Drugi dzień świąteczny, to w umysłach chrześcijan, całkowita zmiana nastroju. Z rodzinnego ciepła, miłości jaka otacza narodzonego Jezusa (choć jednocześnie w czytaniach mamy przypomnienie, że „swoi go nie przyjęli”, a stajenka staje się miejscem narodzin, bowiem dla Zbawiciela nie było miejsca w gospodzie) przechodzimy zdecydowanie ku męczeństwu św. Szczepana. I właśnie w ten sposób Kościół zdecydowanie przypomina nam, że chrześcijaństwo nie jest łzawą historyjką, nie jest tylko dziecinnym celebrowaniem zwyczajów czy podziwianiem żłobka, ale jest wezwaniem do męczeństwa.

 

„Na świecie doznacie ucisku” (J 16, 33) - mówi Jezus do swoich uczniów. „Błogosławieni jesteście, gdy [ludzie] wam urągają i prześladują was, i gdy z mego powodu mówią kłamliwie wszystko złe na was. Cieszcie się i radujcie, albowiem wasza nagroda wielka jest w niebie. Tak bowiem prześladowali proroków, którzy byli przed wami” - uzupełnia Jezus (Mt 5, 11-12). Chrześcijaństwo jest znakiem sprzeciwu, i dlatego chrześcijanie podlegają prześladowaniom. I nasi nigeryjscy bracia w Chrystusie właśnie tego doświadczają. Ale nie oszukujmy się. Jeśli nasze chrześcijaństwo będzie prawdziwe, to i my także będziemy prześladowani.
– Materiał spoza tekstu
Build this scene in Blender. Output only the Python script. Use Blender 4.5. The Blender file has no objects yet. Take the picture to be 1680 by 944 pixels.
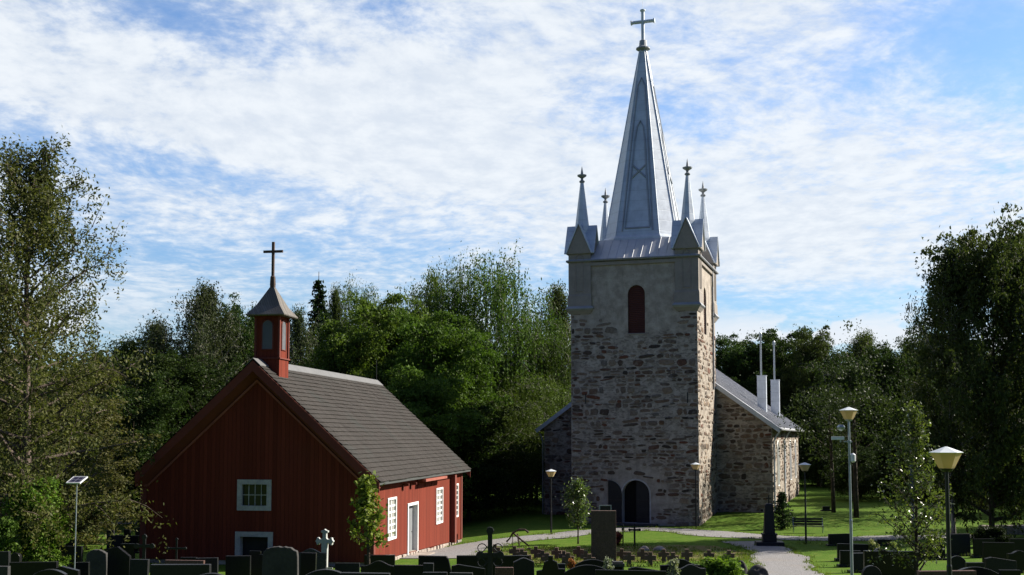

Może nie w ten sam sposób, jak Nigeryjczycy, ale całkowicie realnie... I o tym także przypomina nam Kościół, ale i informacje ze świata, w te Boże Narodzenie.

 

Chrześcijaństwo zobowiązuje nas jednak także do modlitwy za ofiary prześladowań, do solidarności z nimi, i do wołania za nimi, szczególnie, gdy oni sami wołać nie mogą. I o tym także przypomina nam dzisiejsze liturgiczne wspomnienie.